Over the past decade, Dillon and her partners focused on bringing more structure to their design process, encouraging their clients to assemble a full design team – to include architect, interior designer and landscape architect – as soon as possible. Establishing a visual vocabulary with the client and design team, by sharing conceptual ideas via sketches or using photos to better understand clients’ desires, has become a valuable exercise prior to sitting down with a pencil and starting work on a project.

This collaborative approach to realizing the client’s vision is essential. Dillon explains, “Collaborative design is a point of pride – taking a client’s unique vision and making it a reality is definitely a team sport.”

Growth in NoMad
Photo: Bryan Johnson (left), David Christensen (right)

The Evolution of the New York Studio: Organic Growth

Historical Concepts’ New York studio, initially comprised of two members, found its home in the St. James building in 2015. The decision to settle in the St. James was driven by the building’s rich history and architectural detail, aligning seamlessly with the firm’s ethos. Dillon notes, “The St. James really represents great historic architecture and character.

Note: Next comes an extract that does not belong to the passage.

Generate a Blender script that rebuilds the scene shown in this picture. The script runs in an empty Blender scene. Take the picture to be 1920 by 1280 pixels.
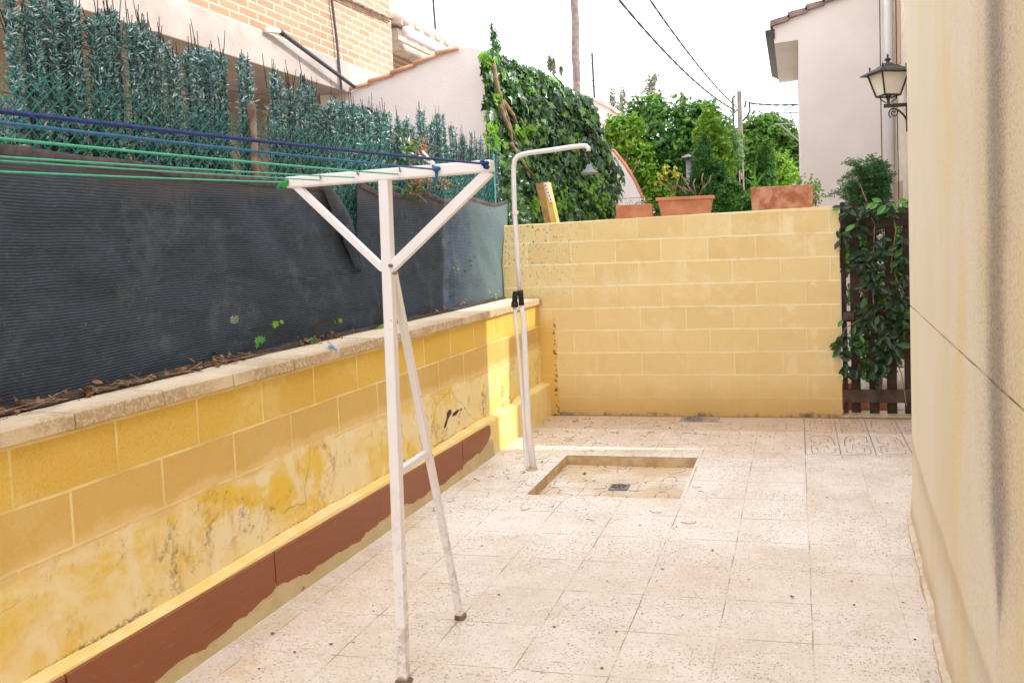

It’s especially useful to be able to point out examples of its detail to clients – from its paneling and operable transoms to its mosaic floor and grand staircase.”

Kew Management‘s flexibility in providing spaces ranging from 200 square feet and up allowed Historical Concepts the freedom to expand as needed. In their original 400 square foot space, the firm’s buildout included millwork and built-in desks, with interesting architectural detail and a view of the iconic Empire State Building just outside the window.

Growth in NoMad
Photo: Eric van den Brulle

Over the next eight years, Historical Concepts’ presence in NoMad has grown fourfold, expanding its team to nine employees and its office footprint to 1,600 square feet. Since establishing its first office in the building, Historical Concepts incrementally acquired four more adjacent spaces in the St. James as they became available. To create a larger studio, they knocked down walls in one direction. In the other direction, they kept the walls and added openings to accommodate a conference room and reception area. The result is a bright, open workspace. “It’s been a good home for us,” says Dillon.

Growth in NoMad
Photos: David Christensen

Dillon goes on to point out that Kew’s Business Center is a great perk, highlighting it as a valuable resource, especially during Historical Concepts’ initial stages.

Being Based in NoMad, New York: A Creative Hub

Historical Concepts’ choice to establish an office in NoMad, New York has proven to be a strategic decision. When discussing its growth in NoMad, Dillon explains that having an office in NYC is a “force multiplier” – at some point, everyone comes through New York for design and work-related reasons. The recent office expansion provides several flex stations to accommodate team members from out of town and allows them to comfortably use the office for meetings and design sprints with clients and consultants.

Being based in NoMad is “good for the creative soul,” extols Dillon. She describes going on a walk with a new team member, pointing out details from structures like the St. James and the New York Life building to the interesting metal work in the neighborhood. “There’s inspiration everywhere you look – from the Flatiron building to Madison Square Park. Plus, there’s great outdoor dining. The whole of NoMad is such a good place to be. It’s more vibrant than ever.”

Historical Concepts’ journey within the St. James building reflects not just the growth of a firm in NoMad but a commitment to a culture of learning, collaboration, growth, and architectural excellence. As they continue to shape spaces and redefine architectural norms, the New York studio stands as a testament to the exciting blend of tradition and innovation within the heart of NoMad.